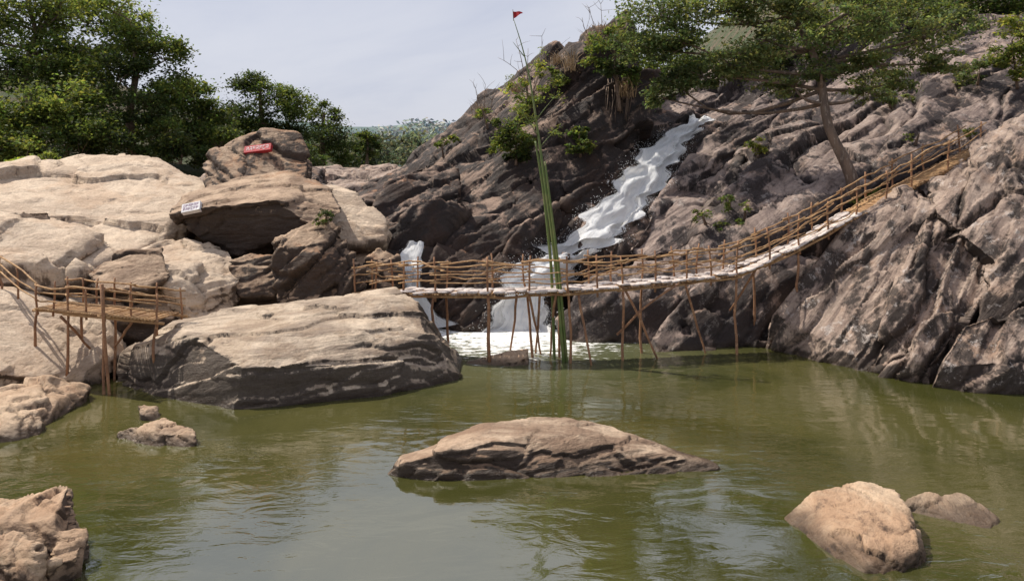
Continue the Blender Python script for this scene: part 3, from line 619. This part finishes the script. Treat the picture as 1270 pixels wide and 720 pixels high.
def shrub(name,u,v,blobs,size=.09,base=None,r0=.06,subr=.36):
    p=onrock(*(base or (u,v))); d=p.y-.3
    tree(name,[tuple(p),tuple((np.array(p)+np.array(S(u,v,d)))/2),S(u,v,d)],[(S(a,b,d+rng.uniform(-.4,.4)),(r,r,r*.8),n,c) for a,b,r,n,c in blobs],r0,size=size,sub=8,subr=subr)
shrub('small_tree',762,60,[(745,55,.9,900,GM),(775,62,1.,1100,GM),(760,85,.9,900,GD),(785,90,.7,600,GM),(735,75,.5,250,GL),(768,35,.6,350,GL)],base=(768,138),r0=.1)
shrub('shrub',640,165,[(635,165,.9,1300,GM),(655,178,.8,1000,GM),(622,182,.7,800,GL),(650,140,.6,450,GL),(640,195,.6,600,GD)],base=(640,205))
shrub('shrub',662,118,[(660,118,.8,420,GL),(680,100,.7,300,GL),(640,105,.7,220,GY),(668,85,.6,140,GY)],base=(665,160))
shrub('shrub',718,168,[(715,165,.55,600,GM),(728,180,.5,500,GL),(712,185,.4,300,GM)],base=(720,195))
shrub('shrub',598,135,[(600,140,.5,220,GL),(612,150,.4,160,GM)],base=(605,160))
shrub('shrub',938,180,[(938,178,.5,420,GY),(945,188,.4,250,GY)],base=(940,195),size=.07)
shrub('shrub',1078,245,[(1075,243,.45,520,GY),(1060,252,.35,300,GY),(1092,238,.3,200,GL)],base=(1075,256),size=.06)
shrub('shrub',1203,162,[(1203,163,.3,200,GY)],base=(1203,172),size=.06)
shrub('shrub',872,268,[(870,268,.4,240,GL),(895,282,.35,200,GM)],base=(875,278),size=.06)
shrub('shrub',925,262,[(925,255,.3,120,GL),(918,275,.3,120,GM)],base=(922,275),size=.06)
shrub('shrub',405,268,[(405,268,.3,260,GD),(398,276,.25,180,GM)],base=(404,276),size=.05)
shrub('shrub',690,95,[(688,90,.5,300,GM),(700,100,.4,200,GL)],base=(690,110))
shrub('shrub',548,182,[(548,178,.4,220,GM),(560,172,.35,160,GL)],base=(550,195))
shrub('shrub',905,250,[(905,246,.35,160,GM),(900,256,.3,120,GL)],base=(905,258),size=.06)
shrub('shrub',1100,120,[(1100,118,.7,420,GR),(1120,125,.6,300,GR2)],base=(1105,135))
shrub('shrub',1215,90,[(1215,85,.8,500,GR),(1195,95,.6,300,GR)],base=(1212,105))
shrub('shrub',1255,50,[(1262,30,.9,900,GY),(1250,60,.8,800,GL),(1268,85,.8,800,GY),(1240,75,.6,400,GL),(1290,50,1.,700,GL)],base=(1262,110))
shrub('shrub',1140,165,[(1130,170,.3,80,GL)],base=(1135,180),size=.06)
bush('hilltop_trees',[(800,95,52,2.,2000,GM),(870,85,55,2.4,2200,GD),(940,70,50,2.6,2400,GD),(1010,35,48,2.6,2400,GM),(1090,0,48,2.8,2600,GM),(1180,-5,48,2.8,2600,GM),(830,60,58,2.6,2000,GM),(1240,0,48,2.2,1800,GM)],.14)
M_dry=simplemat('dry_grass',(.45,.32,.18),(.30,.20,.11),6)
def tuft(u,v,hgt,n=90,name='dry_grass_tuft',w=.4):
    p=np.array(onrock(u,v)); Vv=[];Ff=[]
    for i in range(n):
        b=p+rng.normal(0,w*.5,3)*[1,1,.3]; d=rng.normal(0,.28,3); d[2]=1; L_=hgt*rng.uniform(.5,1.1)
        s=np.array([.018,.0,0]) if i%2 else np.array([0,.018,0]); m_=b+d*L_*.6; t_=b+d*L_+np.array([d[0],d[1],-.15])*L_*.5
        o_=len(Vv); Vv+=[tuple(b-s),tuple(b+s),tuple(m_+s*.8),tuple(m_-s*.8),tuple(t_)]; Ff+=[[o_,o_+1,o_+2,o_+3],[o_+3,o_+2,o_+4]]
    obj_from(name,Vv,Ff,M_dry)
for a in [(708,88,1.4),(735,60,1.2),(597,145,1.),(765,45,.9),(750,42,.7),(690,80,.8),(775,120,1.1),(640,115,.8),(1245,80,.8)]: tuft(*a)
T=Tubes()
for i in range(22):
    u=rng.uniform(752,782); p=onrock(u,105+rng.uniform(-8,8)); q=onrock(u+rng.uniform(-6,4),140+rng.uniform(-8,14))
    T.add(curve(np.array(p)-[0,.12,0],np.array(q)-[0,.12,0],.05,6),[.03,.012],4)
T.make('hanging_roots',M_bark)
def baretree(name,base,tips,r=.05):
    T=Tubes(); p=np.array(onrock(*base)); d=p[1]
    for u,v in tips:
        q=np.array(S(u,v,d+rng.uniform(-.4,.4))); c=curve(p,q,.1,8); T.add(c,[r,.01],5)
        for j in range(7):
            i_=rng.integers(2,8); e_=c[i_]+rng.normal(0,.4,3)+np.array([0,0,.35]); T.add(curve(c[i_],e_,.1,4),[.014,.005],3)
    T.make(name,M_bark)
baretree('bare_shrub',(655,130),[(640,50),(655,60),(672,45),(690,62),(625,75)],.035)
baretree('bare_shrub',(745,60),[(730,10),(745,5),(722,22)],.03)
baretree('bare_shrub',(603,150),[(590,110),(602,105),(612,112)],.025)

# ---------------------------------------------------------------- flag pole of tied green bamboo
fp=empty('bamboo_flag_pole'); T=Tubes()
b0=np.array(S(700,448,25.8)); b0[2]=-.4
def bez(pts,n=26):
    pts=np.array(pts,float); t=np.linspace(0,len(pts)-1,n); c=np.stack([np.interp(t,range(len(pts)),pts[:,j]) for j in range(3)],1)
    for _ in range(4): c[1:-1]=(c[:-2]+2*c[1:-1]+c[2:])/4
    return c
T.add(bez([b0,S(690,330,25.6),S(678,240,25.6),S(668,170,25.6),S(658,100,25.7),S(648,58,25.8),S(637,24,25.9)]),[.062,.055,.045,.024,.010],8)
b1=np.array(S(688,440,26.3)); b1[2]=-.4
T.add(bez([b1,S(684,330,25.75),S(674,235,25.75),S(664,175,25.7)]),[.055,.05,.035],8)
b2=np.array(S(704,447,25.9)); b2[2]=-.4
T.add(bez([b2,S(694,340,25.5),S(683,255,25.5),S(676,200,25.5)]),[.05,.045,.03],8)
for u,v,w,x in [(668,170,640,130),(664,150,690,118),(660,118,632,95),(655,92,672,60),(668,185,690,160),(650,70,636,52)]:
    T.add(curve(S(u,v,25.6),S(w,x,25.6+rng.uniform(-.5,.5)),.08,5),[.018,.006],4)
T.make('bamboo_stems',M_green,fp)
leaves('bamboo_leaves',[(S(u,v,25.6),r,n,GL) for u,v,r,n in [(640,132,.35,90),(690,120,.3,60),(632,98,.25,40),(672,64,.22,30),(690,162,.3,90),(655,150,.4,120)]],fp,.06,asp=.25)
M_red=simplemat('red_cloth',(.55,.03,.04),(.40,.02,.03),5)
a=np.array(S(636.5,14,25.9)); fl=[];ff=[]
T=Tubes(); T.add([S(637,26,25.9),S(636,12,25.9)],[.012,.01],5); T.make('tip',M_bark,fp)
for i in range(9):
    t=i/8; w=.07*math.sin(t*7); fl+=[tuple(a+[-.02-.0+t*.34,w,-.03*t]),tuple(a+[t*.34,w,-.26*(1-t)-.06*t])]
for i in range(8): ff.append([2*i,2*i+2,2*i+3,2*i+1])
obj_from('red_flag',fl,ff,M_red,True,fp)

# ---------------------------------------------------------------- signs on boulders
def sign(name,u,v,w,hh,bg,fg,tilt,rows=1,cols=7):
    h=look(u,v); p=h[0]; n=Vector((h[1].x*.2-.15,-.8,.55)).normalized()
    e=empty(name); x=Vector((0,0,1)).cross(n).normalized(); y=n.cross(x)
    X=x*math.cos(tilt)+y*math.sin(tilt); Y_=-x*math.sin(tilt)+y*math.cos(tilt)
    m1=simplemat(name+'_paint',bg,tuple(c*.8 for c in bg),4,.6); m2=simplemat(name+'_lettering',fg,fg,4,.6)
    def quad(cx,cy,a,b,off,th=.02): 
        c=p+n*(.16+off)+X*cx+Y_*cy; r=[c+X*sx*a+Y_*sy*b+n*z for z in(-th,0) for sx,sy in((-1,-1),(1,-1),(1,1),(-1,1))]
        return [tuple(q) for q in r]
    bf=[[0,3,2,1],[4,5,6,7],[0,1,5,4],[1,2,6,5],[2,3,7,6],[3,0,4,7]]
    obj_from('board',quad(0,0,w/2,hh/2,0,.2),bf,m1,False,e)
    V=[];Fc=[]
    for r in range(rows):
        for c in range(cols):
            cx=(c+.5)/cols*w*.86-w*.43; cy=((r+.5)/rows-.5)*hh*.8; s=w/cols*.34; g=hh/rows*.26
            for q in [(0,g,s,g*.16),(s*.7*random.choice((-1,1)),0,s*.16,g),(0,-g*random.choice((0,1)),s*.8,g*.16),(-s*.7,-g*.4,s*.16,g*.5)]:
                o_=len(V); V+=quad(cx+q[0],cy+q[1],q[2],q[3],.008,.006); Fc+=[[i_+o_ for i_ in f] for f in bf]
    obj_from('lettering',V,Fc,m2,False,e)
sign('painted_notice',321,186,1.25,.36,(.50,.03,.04),(.75,.70,.68),.15)
sign('white_notice_board',239,259,.74,.40,(.82,.80,.80),(.25,.10,.22),.25,2,6)

# ---------------------------------------------------------------- light, sky, camera
AZ=math.radians(-70); EL=math.radians(56)   # azimuth from +Y toward +X
w=bpy.data.worlds.new('World'); scene.world=w; w.use_nodes=True; nt=w.node_tree; nt.nodes.clear(); k=N(nt)
sky=k.n('ShaderNodeTexSky',sky_type='NISHITA'); sky.sun_disc=False; sky.sun_elevation=EL; sky.sun_rotation=AZ; sky.dust_density=3.; sky.air_density=1.2
P=k.n('ShaderNodeTexCoord').outputs['Generated']
cn=k.noise(k.mapping(P,(0,0,.4),(1,1,3.2)),1.7,6,.55,.5)
cc=k.mix(k.ramp(cn,.35,.65),(4.5,4.75,5.8,1),(5.7,5.8,6.5,1))
col=k.mix(.85,sky.outputs[0],cc)
bg=k.n('ShaderNodeBackground'); k.put(bg.inputs[0],col); bg.inputs[1].default_value=.125
o=k.n('ShaderNodeOutputWorld'); nt.links.new(bg.outputs[0],o.inputs[0])
sd=bpy.data.lights.new('sun','SUN'); sd.energy=5.0; sd.angle=math.radians(.6); sd.color=(1,.93,.82)
so=bpy.data.objects.new('sun',sd); scene.collection.objects.link(so)
dv=Vector((math.sin(AZ)*math.cos(EL),math.cos(AZ)*math.cos(EL),math.sin(EL))); so.rotation_euler=dv.to_track_quat('Z','Y').to_euler()
cd=bpy.data.cameras.new('camera'); cd.sensor_width=36; cd.lens=36*F/1270; cd.shift_y=-125/1270; cd.clip_end=5000; cd.clip_start=.1
co=bpy.data.objects.new('camera',cd); co.location=(0,0,HC); co.rotation_euler=(math.pi/2,0,0); scene.collection.objects.link(co); scene.camera=co
scene.view_settings.view_transform='Standard'; scene.view_settings.look='None'; scene.view_settings.exposure=0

» PROBLEM TO SOLVE
How many lines of the listing above include the word "scene"? Reply with the number alone.

» EXERCISE SOLUTION
5